I always had a dream to start making my own pieces. I had a period where I painted... At least when I have a delusional moment, I can kick myself and just get out of it. Lucky for me painting was one of those moments, it didn’t last long. For a while, I had this dream of making sculptures. So I started with making ceramic vessels. And then one day I started making heads, the heads I’m pretty happy with...I got fed up with the t-shirts, and I had a massive inventory of t-shirts. I got rid of 99% of it. I gave so much of it to charities.

Just gave it all away?

Yeah, I mean, one time I gave to this orphanage, the last time I brought them the shirts, they yelled at me, “Why do you bring us so much stuff!” So I decided to clear up the warehouse in the valley, and I reduced it to the one on La Brea, then I decided I’m going to turn it into my studio. So I cleared it up, and then I looked at the space. And I thought, This is nuts, what do I need this space for? So I had this idea to invite artists to live and work there.

When did you first consider showcasing art?

Well, for the longest time, before the residency or The Cabin, I would always have people from everywhere come over to my house. Many times I would ask my friends who make art, “Why don’t you bring a piece? So I can hang it in the house.” People seeing them is something that I always love. At the same time, I built The Cabin. I just loved the simplicity of The Cabin. And I thought that it would showcase art really well.

Was there a reason specifically that you chose to build it as the dimensions of Ted Kaczynski, “The Unabomber’s” cabin?

No, when I saw it the first time I thought, Oh, this is such a cool structure. So simple. It’s almost like what
a kid’s drawing of a house would look like. But I didn’t expect it to look so good inside. It photographs so well, and the lighting is perfect. It’s un- pretentious, it can hold really large pieces, the connection between The Cabin and the residency didn’t start right away. Now the artists who come to the studio show at the Cabin.

When did the first artist residency start?

2014 or 2015? The first time, it didn’t go well. The guy would wake up at two or three in the afternoon, but you have to start somewhere. He ended up being very successful. He did very, very well for a short time, he had his 15 minutes. But then I realized I’m really good at mentoring artists because I’m very practical. I’ve been around and looking at art for so long.

How do you explain those 15 minutes of fame, the inflation of art, prices skyrocketing, and its effect on young artists?

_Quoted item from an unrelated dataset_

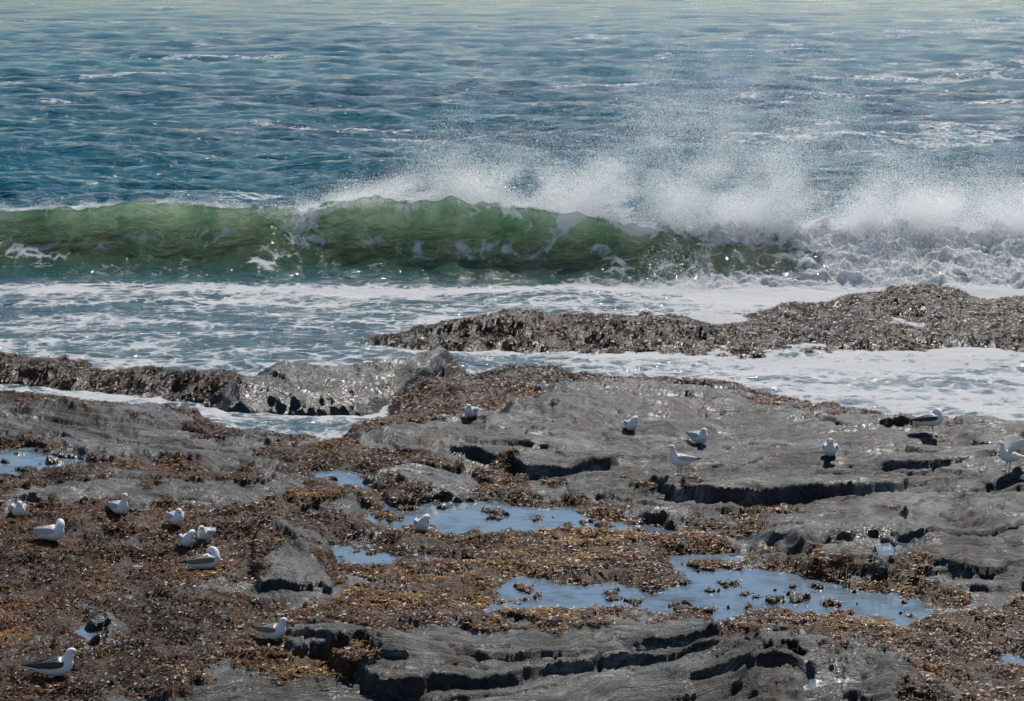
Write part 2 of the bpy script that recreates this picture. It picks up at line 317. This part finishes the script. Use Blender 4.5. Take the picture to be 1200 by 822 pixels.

You hear all these numbers, everything is going so crazy. For me, it’s not as exciting anymore, at such prices it becomes a problem... not necessarily a big problem, but nobody knows how long it’s gonna last. So everybody tries to milk it as long as they can.

With your expertise in mentoring artists, what qualities make a good artist?

The first thing that comes to mind is originality. You don’t have to be
a great painter to see a painting has great energy, which I really love. But I’m always surprising myself with the things that I like, for instance, I was never into airbrush work. Now the works in The Cabin are a combination of airbrush and painting. So I just never know what will speak to me.

How do you choose which artists to have in the residency?

Well, I always like to mix it up, the next artist in the studio does total abstract work, geometric style. So not my thing, but I love them. I like to mix the style of art that I’ve never had before. When you come to the residency you have one month to produce a few works. So if I see artists who do very detailed work that will take you a month to finish a little painting. That’s not gonna work.